● **Work to be completed**
Reproduce all the lines exactly as they stand, apart from the pictures.

● **Data**
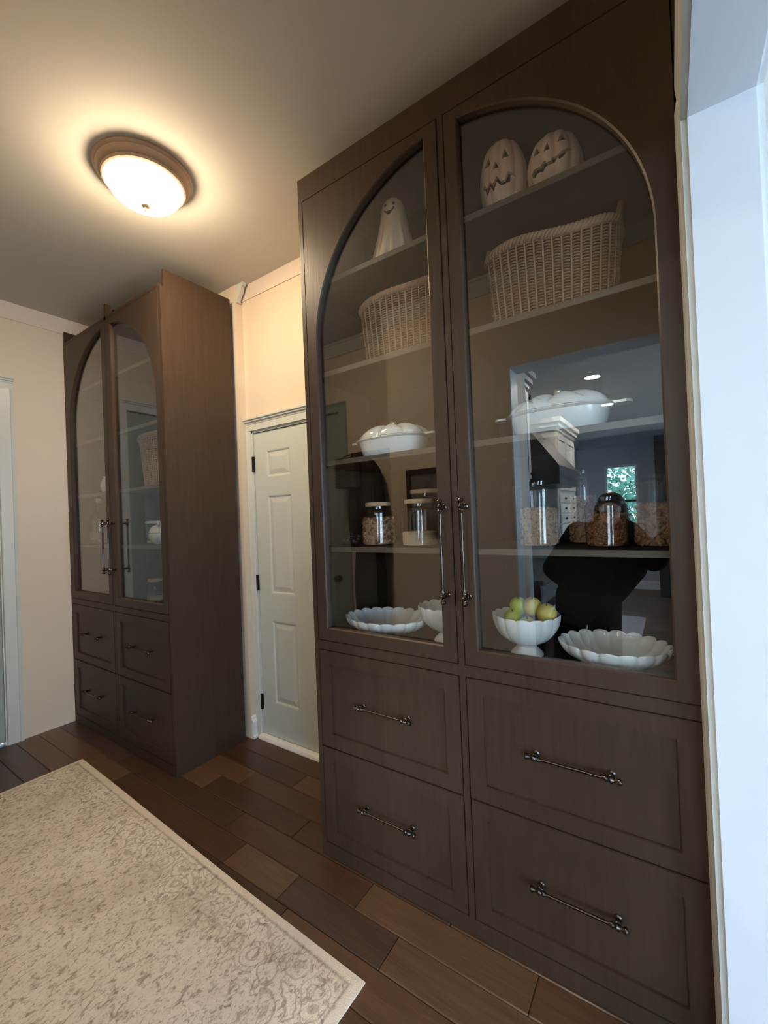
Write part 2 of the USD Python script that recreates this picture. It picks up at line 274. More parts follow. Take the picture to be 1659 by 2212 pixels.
# --- floor: every hall plank a part
rng = random.Random(5)
fl = sgroup('floor', 'dark brown hardwood plank floor')
obj('subfloor', box(XL - 0.1, 4.5, -7.4, 2.0, -0.06, -0.012), 'subfloor', fl)
PW = 0.1275
def plank(x0, x1, y0, y1): return cbox(x0 + 0.0006, x1 - 0.0006, y0 + 0.0008, y1 - 0.0008, -0.012, rng.uniform(-0.0005, 0.0005), 0.0032)
TONE = {(0, -1.035): 3, (1, -0.837): 3, (1, -1.65): 3, (1, -1.315): 4, (2, -1.25): 1, (2, -0.45): 3}
FIX = {0: [-1.035], 1: [-1.65, -1.315, -0.837], 2: [-1.25, -0.45], -1: [-2.2, -1.5], -2: [-2.05, -1.35], -3: [-1.77, -2.55], 3: [-0.62, -1.5]}
for k in range(-5, 14):
    y1 = -0.0085 - PW * k; y0 = y1 - PW
    cuts = sorted(FIX.get(k, []))
    xs = [XL]
    if cuts:
        x = cuts[0]
        while x - XL > 1.3: x -= rng.uniform(0.55, 1.1); xs.append(x)
        xs = sorted(xs) + cuts; x = cuts[-1]
    else: x = XL + rng.uniform(0.2, 0.9); xs.append(x)
    while True:
        x += rng.uniform(0.5, 1.15)
        if x > 1.3: break
        xs.append(x)
    xs.append(1.5)
    for a, b in zip(xs[:-1], xs[1:]): obj('plank', plank(a, b, y0, y1), PLANKS[TONE.get((k, round(a, 3)), rng.randrange(5))], fl, False)
ky = -0.0085 - PW * 14
far = [[] for _ in PLANKS]
for k in range(45):
    x = XL + 2.2 - rng.uniform(0, 0.8)
    while x < 4.4:
        x2 = x + rng.uniform(0.6, 1.3); far[rng.randrange(5)].append(plank(x, x2, ky - PW, ky)); x = x2
    ky -= PW
for k in range(-16, -5):
    x = 0.1 - rng.uniform(0, 0.5); y1 = -0.0085 - PW * k
    while x < 4.4:
        x2 = x + rng.uniform(0.6, 1.3); far[rng.randrange(5)].append(plank(x, x2, y1 - PW, y1)); x = x2
for k in range(-5, 14):
    x = 1.5; y1 = -0.0085 - PW * k
    while x < 4.4:
        x2 = x + rng.uniform(0.6, 1.3); far[rng.randrange(5)].append(plank(x, x2, y1 - PW, y1)); x = x2
for g, nm in zip(far, PLANKS):
    o = obj('far_planks', cat(*g), nm, fl, False); o.SetCustomDataByKey('kind', 'stuff')
# --- ceilings
struct('ceiling', box(XL - 0.1, 0.2, YO - 0.14, 0.75, CZ, CZ + 0.1), 'ceiling_paint', 'matte greige hall ceiling')
struct('ceiling', cat(box(-1.6, 4.6, -7.4, YP - 0.1, 2.70, 2.80), box(-1.6, 4.6, -6.3, -5.7, 2.60, 2.70), box(0.2, 4.6, YP - 0.1, 2.0, 2.70, 2.80)), 'kitchen_ceiling', 'kitchen ceiling with a shallow dropped beam')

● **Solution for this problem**
Write part 2 of the USD Python script that recreates this picture. It picks up at line 274. More parts follow. Take the picture to be 1659 by 2212 pixels.
# --- floor: every hall plank a part
rng = random.Random(5)
fl = sgroup('floor', 'dark brown hardwood plank floor')
obj('subfloor', box(XL - 0.1, 4.5, -7.4, 2.0, -0.06, -0.012), 'subfloor', fl)
PW = 0.1275
def plank(x0, x1, y0, y1): return cbox(x0 + 0.0006, x1 - 0.0006, y0 + 0.0008, y1 - 0.0008, -0.012, rng.uniform(-0.0005, 0.0005), 0.0032)
TONE = {(0, -1.035): 3, (1, -0.837): 3, (1, -1.65): 3, (1, -1.315): 4, (2, -1.25): 1, (2, -0.45): 3}
FIX = {0: [-1.035], 1: [-1.65, -1.315, -0.837], 2: [-1.25, -0.45], -1: [-2.2, -1.5], -2: [-2.05, -1.35], -3: [-1.77, -2.55], 3: [-0.62, -1.5]}
for k in range(-5, 14):
    y1 = -0.0085 - PW * k; y0 = y1 - PW
    cuts = sorted(FIX.get(k, []))
    xs = [XL]
    if cuts:
        x = cuts[0]
        while x - XL > 1.3: x -= rng.uniform(0.55, 1.1); xs.append(x)
        xs = sorted(xs) + cuts; x = cuts[-1]
    else: x = XL + rng.uniform(0.2, 0.9); xs.append(x)
    while True:
        x += rng.uniform(0.5, 1.15)
        if x > 1.3: break
        xs.append(x)
    xs.append(1.5)
    for a, b in zip(xs[:-1], xs[1:]): obj('plank', plank(a, b, y0, y1), PLANKS[TONE.get((k, round(a, 3)), rng.randrange(5))], fl, False)
ky = -0.0085 - PW * 14
far = [[] for _ in PLANKS]
for k in range(45):
    x = XL + 2.2 - rng.uniform(0, 0.8)
    while x < 4.4:
        x2 = x + rng.uniform(0.6, 1.3); far[rng.randrange(5)].append(plank(x, x2, ky - PW, ky)); x = x2
    ky -= PW
for k in range(-16, -5):
    x = 0.1 - rng.uniform(0, 0.5); y1 = -0.0085 - PW * k
    while x < 4.4:
        x2 = x + rng.uniform(0.6, 1.3); far[rng.randrange(5)].append(plank(x, x2, y1 - PW, y1)); x = x2
for k in range(-5, 14):
    x = 1.5; y1 = -0.0085 - PW * k
    while x < 4.4:
        x2 = x + rng.uniform(0.6, 1.3); far[rng.randrange(5)].append(plank(x, x2, y1 - PW, y1)); x = x2
for g, nm in zip(far, PLANKS):
    o = obj('far_planks', cat(*g), nm, fl, False); o.SetCustomDataByKey('kind', 'stuff')
# --- ceilings
struct('ceiling', box(XL - 0.1, 0.2, YO - 0.14, 0.75, CZ, CZ + 0.1), 'ceiling_paint', 'matte greige hall ceiling')
struct('ceiling', cat(box(-1.6, 4.6, -7.4, YP - 0.1, 2.70, 2.80), box(-1.6, 4.6, -6.3, -5.7, 2.60, 2.70), box(0.2, 4.6, YP - 0.1, 2.0, 2.70, 2.80)), 'kitchen_ceiling', 'kitchen ceiling with a shallow dropped beam')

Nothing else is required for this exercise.